Tuesday, May 22, 2007

On the Fed Courthouse: A Clarification, a Non-Retraction, a Scratch of the Head, and a New Policy.

Earlier today John Higgins from the ABJ sent an email taking up my challenge regarding my research on the Beacon's coverage of the tussle between the city and the Feds about a parking deck proposed for next to the Federal Building housing the Federal courts in Akron. He sent headlines to four stories, two from May that I had read and two from March about the proposed parking deck. The March stories contained more detail about the proposed deck, including a bit about how the proposal grew in scope as the discussion progressed.

The March stories didn't discuss any controversy because, as far as I can tell, the controversy came to light when the feds issued their open letter. One story, entitled "Developer will lease city land for building" is safely behind the Beacon's paywall. The other, "Akron plans $12 million parking deck," was reproduced on the Downtown Akron Partnership website. That story recounts the need for more parking downtown, and especially there by the First Energy Building.

I thanked John for the information, pointed out a couple things I'll get to in a minute and asked a question that I haven't yet gotten an answer to. I also promised to do something about the post.
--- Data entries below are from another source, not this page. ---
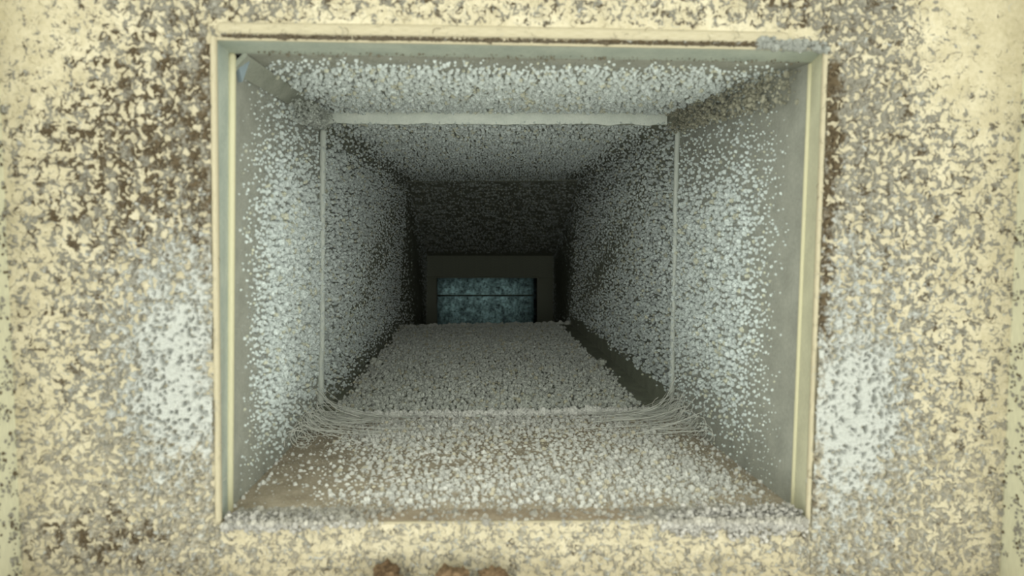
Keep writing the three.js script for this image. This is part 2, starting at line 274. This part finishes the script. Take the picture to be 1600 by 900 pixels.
function coat(A, B, side, label, seed, o) {              // crumbs on one wall of a section
  const S = surf(A, B, side), r = rng(seed), list = [];
  const pass = (step, r0, r1, keep, lift, w, floor = 0.6) => {
    const nu = Math.floor(S.lu / step), nv = Math.floor(S.lv / step);
    for (let i = 0; i < nu; i++) for (let j = 0; j < nv; j++) {
      const u = (i + 0.5 + (r() - 0.5) * 0.85) / nu, v = (j + 0.5 + (r() - 0.5) * 0.85) / nv, k = r(), a = r(), t = r();
      if (u < 0 || u > 1 || v < 0 || v > 1) continue;
      const x = u * S.lu, y = v * S.lv, d = o.density(u, v, x, y); if (d <= 0) continue;
      const cl = 0.5 + 0.9 * noise2(x * 70 + seed, y * 70) + 0.5 * noise2(x * 190, y * 190 + seed);
      if (k > keep * d * clamp(0.55 + cl * 0.9, 0.2, 1)) continue;
      const sz = (o.size ? o.size(u, v, x, y) : 1), rad = lerp(r0, r1, a * a) * sz * lerp(0.7, 1, d);
      const hu = r(), b = w * lerp(floor, 1.1, Math.sqrt(t)), col = (o.tint || PALE).map((q, i) => q * b * (hu > 0.92 ? [0.92, 0.86, 0.72][i] : 1));
      list.push([S.P(u, v).addScaledVector(S.n, rad * lift), S.n, rad, 1 + 0.35 * r(), col]);
    }
  };
  for (const p of o.passes) pass(...p);
  return scatter('dust_coating', label, list);
}
const NEAR_PASS = [[0.0046, 0.0014, 0.0026, 0.95, 0.65, 1.08, 0.78], [0.0029, 0.0006, 0.0012, 0.5, 0.25, 0.55, 0.5], [0.0017, 0.00025, 0.00062, 0.8, 0.2, 0.85, 0.55]];  // second pass darker: shade between lumps put into the crumb colour
const thin = v => 1 - 0.45 * sstep(0.25, 1.0, v);
const MID_PASS = [[0.0047, 0.0012, 0.0023, 0.85, 0.7, 1.05, 0.6], [0.0028, 0.0005, 0.0011, 0.5, 0.25, 0.42, 0.5]];  // dark second pass again paints the shade in the gaps
// near section. u runs from the top down on the side walls; y is metres in from the opening
const sideDensity = (u, v, x, y) => {
  const wob = 0.02 * noise2(x * 22, y * 22) + 0.012 * noise2(x * 60, y * 60);
  const front = 0.12 * sstep(0.01, 0.05, y) + 0.88 * sstep(0.018, 0.080, y + wob), diag = sstep(0.0, 0.07, x + wob - 0.015 - 0.12 * clamp(y)), low = 1 - 0.75 * sstep(0.245, 0.31, x + wob * 1.2 - 0.05 * clamp((0.15 - y) * 4));
  return clamp(front * lerp(0.6, 1, diag) * low * (1 - 0.6 * sstep(0.312, 0.318, y)));
};
const sideSize = (u, v, x, y) => lerp(0.5, 1.0, sstep(0.05, 0.15, y)) * lerp(0.6, 1, sstep(0.03, 0.11, x)) * lerp(1, 0.6, sstep(0.2, 0.29, x));
coat(R0, R1N, 'left', 'pale grey lumpy dust crusting the left wall of the near duct section', 11, { passes: NEAR_PASS, density: sideDensity, size: (...a) => sideSize(...a) * 1.08 });
coat(R0, R1N, 'right', 'pale grey lumpy dust crusting the right wall of the near duct section', 12, { passes: NEAR_PASS, density: (u, v, x, y) => sideDensity(u, v, x, y - 0.004), size: (...a) => sideSize(...a) * 0.95 });
coat(R0, R1N, 'roof', 'fine grey dust clinging overhead between the opening and the pale joint strip', 13, { passes: NEAR_PASS, density: (u, v, x, y) => sstep(0.0, 0.05, y + 0.015 * noise2(x * 40, y * 40)) * (0.45 + 0.55 * sstep(0.0, 0.07, Math.min(x, 0.385 - x))) * (1 - 0.7 * sstep(0.300, 0.308, y) * sstep(0.02, 0.06, Math.min(x, 0.385 - x))), size: (u, v, x, y) => lerp(0.55, 0.9, sstep(0.02, 0.14, y)) });
coat(R0, R1, 'floor', 'fluffy whitish dust lying on the brown floor in front of the first joint', 14, { tint: [0.74, 0.74, 0.69], passes: [[0.0042, 0.0009, 0.0022, 0.9, 0.5, 1, 0.75], [0.0025, 0.0005, 0.0011, 0.7, 0.3, 0.85], [0.0016, 0.00025, 0.0006, 0.6, 0.2, 0.85]], density: (u, v, x, y) => { const w = 0.02 * noise2(x * 25, y * 25); return lerp(0.12, 1, sstep(0.015, 0.085, x + w - 0.02 * sstep(0.25, 0.05, y))) * lerp(0.2, 1, sstep(0.0, 0.05, 0.385 - x + w)) * lerp(0.45, 1, sstep(0.0, 0.05, y + w)) * (1 - 0.7 * sstep(0.310, 0.318, y)); } });
// middle section
coat(R1, R2, 'left', 'dense grey dust lumps on the left wall beyond the first joint', 15, { passes: MID_PASS, size: (u, v) => lerp(1, 0.7, v), density: (u, v, x, y) => thin(v) * (0.3 + 0.7 * sstep(0.0, 0.035, x)) * (1 - 0.75 * sstep(0.285, 0.315, x + 0.01 * noise2(x * 40, y * 40))) });
coat(R1, R2, 'right', 'dense grey dust lumps on the right wall beyond the first joint', 16, { passes: MID_PASS, size: (u, v) => lerp(1, 0.7, v), density: (u, v, x, y) => thin(v) * (0.7 + 0.3 * sstep(0.02, 0.1, x + 0.02 * noise2(x * 20, y * 20))) * (1 - sstep(0.296, 0.312, x + 0.012 * noise2(x * 30, y * 30))) });
coat(R1, R2, 'roof', 'grey fibrous dust hanging overhead between the two joint strips', 17, { passes: MID_PASS, density: (u, v, x, y) => (0.4 + 0.6 * sstep(0, 0.04, Math.min(x - 0.005, 0.375 - x))) * thin(v) , size: (u, v) => lerp(0.9, 0.65, v) });
coat(R1, R2, 'floor', 'grey crumbly dust on the duct floor beyond the first joint', 18, { tint: [0.70, 0.72, 0.66], passes: [[0.0046, 0.0012, 0.0025, 0.9, 0.7, 1.05, 0.65], [0.0027, 0.0005, 0.0012, 0.6, 0.25, 0.42, 0.5]], density: (u, v, x, y) => sstep(0.0, 0.022, x + 0.012 * noise2(y * 30, x * 30)) * sstep(0.004, 0.020, 0.385 - x + 0.012 * noise2(y * 30, x * 30)) * lerp(0.1, 1, sstep(0.022, 0.032, y)) });
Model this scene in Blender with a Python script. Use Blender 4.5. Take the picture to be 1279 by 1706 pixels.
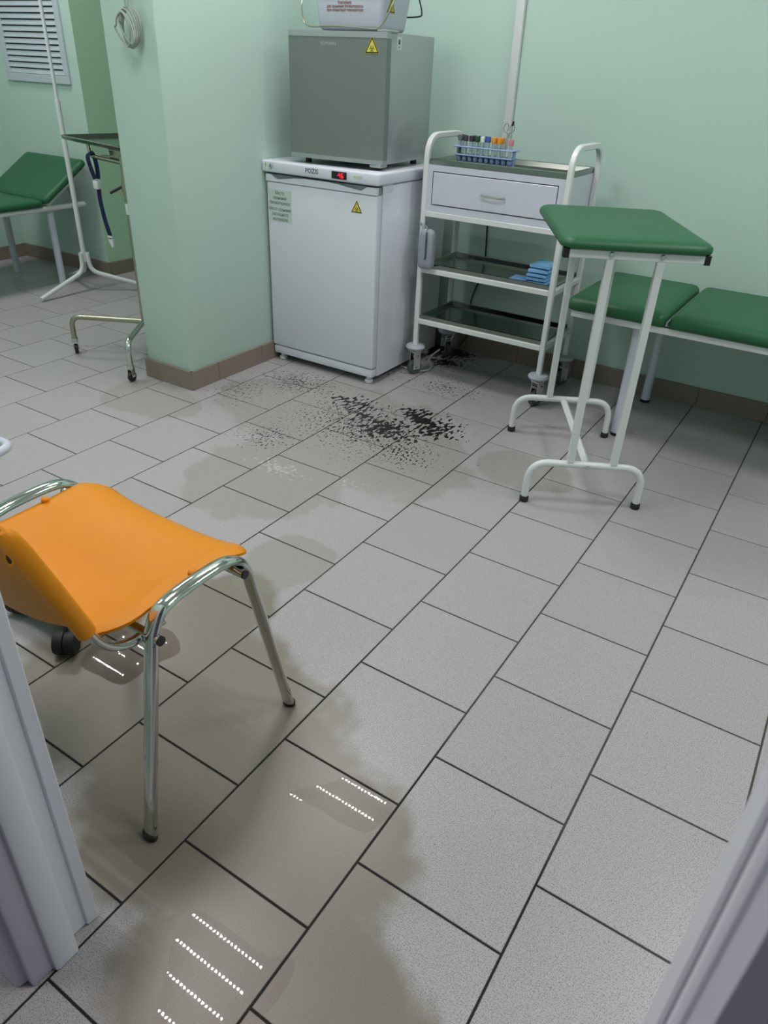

In the meantime, life happened, I decided to write a couple original posts first and my ABJ-defending Anonymouse returned to box my ears in his cazhul writtin accent good ol' boy style. *sigh* Priorities.

Anonymous includes an excerpt of a May 1 story that talks about the expansion of the project, but again the story came before the controversy erupted.

So here's the thing. I recognize that I'm going to screw up, having little time and less in the way of resources. When I screw up I freely admit it and prostrate myself as entertainingly as possible. This time I just don't think I screwed up.

What made a difference to me in the NYT coverage was reading that the project started small, then evolved into something progressively larger with each iteration until it encroached on whatever space buffer the feds think they need. That is a different story than the city deciding in a trice to plop a huge parking deck next to a Federal building. In the latter scenario, the administration looks arrogant and autocratic which, by sheer coincidence, matches the narrative about the present administration. In the former scenario, the Feds look like they stood by as the project evolved, then all of a sudden went Henny Penny about it.

So I don't withdraw my argument that the stories about the controversy should have included a narrative about how the project got bigger as it evolved. Now I'm wondering why the Beacon didn't include that information in the stories about the controversy. That's the question I sent Higgens to which I haven't gotten a reply.

Generally when I make remarks like the one in the original story about information not covered by the ABJ, it's more out of exasperation at what the cutbacks have done to news gathering there than a blogger's "The MSM Sux!" sort of critique. In this case, however, they had reported the information before, but only people following stories about the deck prior to the controversy would know about how the project evolved. That, to me, was a mistake on the paper's part. Happily, the Times rolled up to clarify everything. For those of us who read it.

Notwithstanding all that, I was thinking about my post in light of Connie Schultz's suggestions to bloggers. The ABJ reporters do a pretty good job of getting back in touch. When I have a question about coverage or decisions made, I'm going to try to write in first to get a comment before firing the guns. If I had it to do over again in the present case, I'd post the story about the NYT covering the controversy, send an email asking about the information contained in the story, and save my opinion about the ABJ's coverage for a later post once I got either a reply or waited sufficient time to call it a non-reply.

Hard as it is to add another layer to an already taxing hobby, that's what I endeavor to do from here on out.